In terms of quality, this is a real step up from the trial boot, which is good because the slight roughness of that first one had me concerned - even though Zephan made it clear what they were. 

The stitching is good, the finishing clean, and the tattoo-inspired embroidery nicely executed. We’re not talking the level of finishing of a top bespoke shoemaker, or perhaps one of the best manufacturers, but it’s still well done.

The style of the finished boot is also different around the top - side seams rather than front seam, heart shaped top line, and contrast pullers - and this too is pleasing. I’m glad I didn’t go for the alligator tops I originally wanted, as that would have likely been a step too far. 

I also changed my mind on the colour of the leather, and I’m still a little unsure about that. I wanted something a little lighter than the brown of the fitting boots, but this snuff is a little stronger and warmer than I expected. 

It looks great here with lighter clothes like mid-blue jeans and a white T-shirt. I can wear a grey knit or sweatshirt over the top, and various casual outerwear styles work well - like a military drab M65 or jungle jacket, or a duck-canvas chore coat

But it’s not so great with other colours of jeans (other than white) and a darker brown would have been more versatile. As, probably, would a paler, sandy brown, like my Edward Green desert boots. That’s a colour you often see western boots in, and I think that more muted colour would have been easier. 

In fact given I’ve had these boots for six months, we can ask the actual question - how often have I worn them?

Not an awful lot is the answer, perhaps 12 or 14 times. And actually the boots would look better if I’d worn them more and they were more beaten up. (They’re new in these photographs, but haven’t changed that much since.) 

Now I have a lot (lot) more shoes than most people. Partly because clothing is my primary interest, but more significantly because it’s my job. 

But even if it wasn’t, I think these boots would remain a nice alternative for me - something to go for when you want a change, when the rest of the outfit seems a little predictable or boring. Like wearing a black beret rather than a watch cap.  

However, I do think they could be more fundamental to a wardrobe for someone else. I know Alex Natt wears his Red Wing Peco roper boots in that way, as the cold-weather option alongside non-western clothes like a short waxed jacket, and it looks great. People like Ben Chamberlain - manager of the London Bryceland’s store - does something similar. 

In fact, if anything my experience with western boots so far has emboldened me, made me think I could wear a regular cowboy boot as well. If it was in a dark leather, I could wear them as I wore the fitting boot here, in winter, quite easily I think. 

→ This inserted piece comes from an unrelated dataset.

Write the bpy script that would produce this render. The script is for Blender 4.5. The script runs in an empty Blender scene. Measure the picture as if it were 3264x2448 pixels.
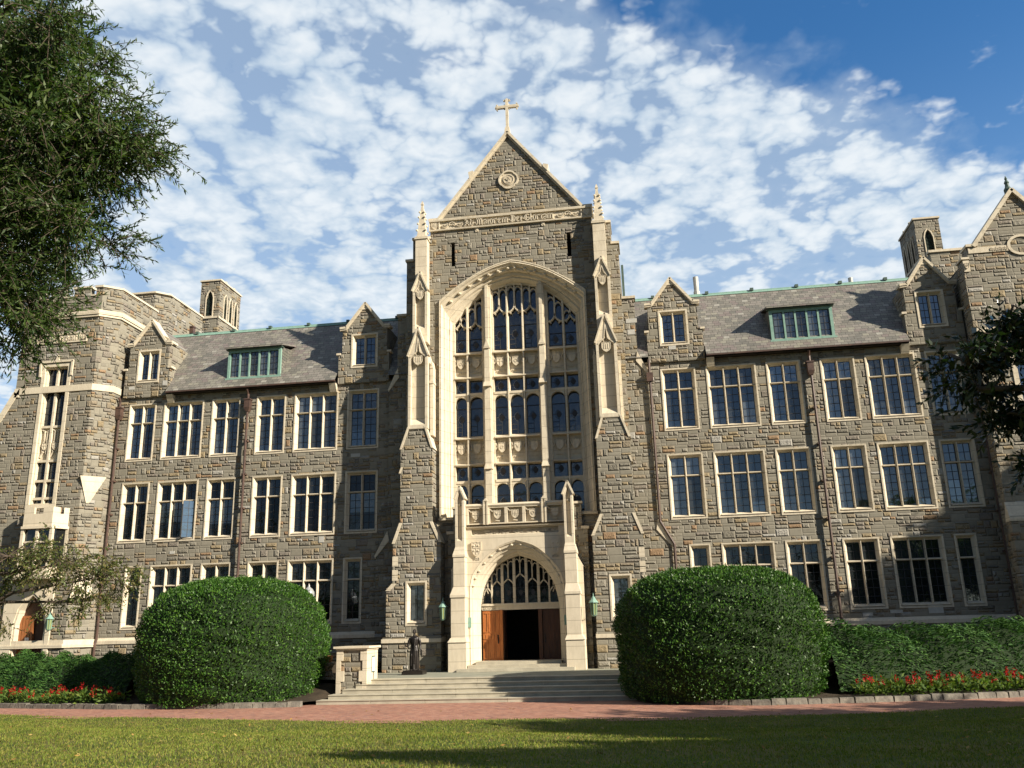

They would still be that nice alternative, but that was always going to be the case. It’s still a big step from my original fear that western boots would simply look ridiculous. 

As is often the case with an unusual piece of menswear, this article has become about whether to wear something, rather than the maker themselves. 

That was the point of the first piece really, so I want to emphasise here how impressive Zephan’s fitting was, and how much I’d recommend Parker Boot Co to anyone else looking for something along these lines. 

You’ll be in good hands, and when I do finally get to return to Texas, he’ll be my first stop.